The Americans carried out a botched operation   to rescue the hostages and ended losing eight service men. The hostages spent 444 days in captivity before the Iranians set them free on January 20, 1981.

The hostage crisis is credited for the none re-election  of President Jimmy Carter. His successor, Ronald Reagan ended up selling arms and missiles to strengthen the Iranian Revolutionary Guards and using the money realised, to fund terrorists in Nicaragua called the Contras.

The Trump administration came into office with an agenda to destroy Iran. It sabotaged the International Iran Nuclear Peace Deal, designated the Iranian Revolutionary Guards as terrorists and on at least two occasions, tried to manufacture ‘evidence’ that Iran is responsible for attacks on shipping in the Gulf.

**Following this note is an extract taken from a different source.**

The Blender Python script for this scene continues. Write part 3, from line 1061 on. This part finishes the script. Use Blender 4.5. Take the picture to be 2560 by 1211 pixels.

The world has lots of   credulous persons. In world history, no leader is known to lie more than Trump. The Washington Post issue of October 14, 2019 reported that: “As of October 9, his 993rd day in office, he (Trump) had made 13,435 false or misleading claims…That is an average of almost 22 claims a day…”.

So when such a man who is steeped in false news and untruth, tells the world  he ordered the murder of a foreign general on a third party soil because that general was planning to attack American diplomats, you would ordinarily think nobody would take his claim as gospel truth; but I read people uncritically parroting it. I begin to think that it is not only sinners who deserve to be tried in heavenly courts with the possibility of being sentenced to hell, fools also deserve to be in the dock.

There are countries preaching restraint without bringing anything to the table or extracting from America a promise that this type of international criminality will not be repeated.

Is that how they would have reacted were their top general on a diplomatic mission been murdered in the streets? Would they have treated their general like an expendable bullet while the perpetrators boast around the world threatening more violence?

Listening to Trump’s ramble on Wednesday in the face of the Iranian missile fightback, I am convinced that resisting bullies is a fundamental human right.